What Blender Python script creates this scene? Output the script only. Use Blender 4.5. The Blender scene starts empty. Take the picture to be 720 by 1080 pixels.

==

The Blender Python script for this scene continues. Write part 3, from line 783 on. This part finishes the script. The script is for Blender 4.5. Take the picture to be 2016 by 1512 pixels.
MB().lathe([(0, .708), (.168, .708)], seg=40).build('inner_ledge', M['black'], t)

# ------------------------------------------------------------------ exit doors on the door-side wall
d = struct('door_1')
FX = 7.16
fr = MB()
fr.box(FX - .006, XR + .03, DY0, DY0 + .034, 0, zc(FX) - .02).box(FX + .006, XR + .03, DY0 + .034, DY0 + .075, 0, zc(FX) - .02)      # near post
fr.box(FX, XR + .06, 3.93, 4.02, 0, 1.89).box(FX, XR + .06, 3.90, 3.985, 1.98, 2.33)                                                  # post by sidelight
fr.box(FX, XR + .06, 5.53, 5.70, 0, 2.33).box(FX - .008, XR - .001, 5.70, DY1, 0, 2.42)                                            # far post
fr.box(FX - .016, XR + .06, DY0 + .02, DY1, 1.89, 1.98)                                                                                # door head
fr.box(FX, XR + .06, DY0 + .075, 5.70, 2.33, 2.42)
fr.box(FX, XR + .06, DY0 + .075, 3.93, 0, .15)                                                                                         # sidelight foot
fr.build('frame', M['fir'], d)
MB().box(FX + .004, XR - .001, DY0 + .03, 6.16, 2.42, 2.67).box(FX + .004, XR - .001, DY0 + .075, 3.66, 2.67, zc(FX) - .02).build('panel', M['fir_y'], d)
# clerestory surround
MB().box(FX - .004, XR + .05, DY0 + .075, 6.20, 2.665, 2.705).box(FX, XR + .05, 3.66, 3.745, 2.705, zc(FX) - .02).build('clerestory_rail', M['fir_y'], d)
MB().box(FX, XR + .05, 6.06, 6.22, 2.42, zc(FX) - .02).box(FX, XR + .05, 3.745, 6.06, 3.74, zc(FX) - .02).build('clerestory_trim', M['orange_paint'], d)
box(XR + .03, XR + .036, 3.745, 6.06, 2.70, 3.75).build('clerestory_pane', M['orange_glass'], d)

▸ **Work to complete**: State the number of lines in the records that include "picture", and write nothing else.

▸ **Reply**: 2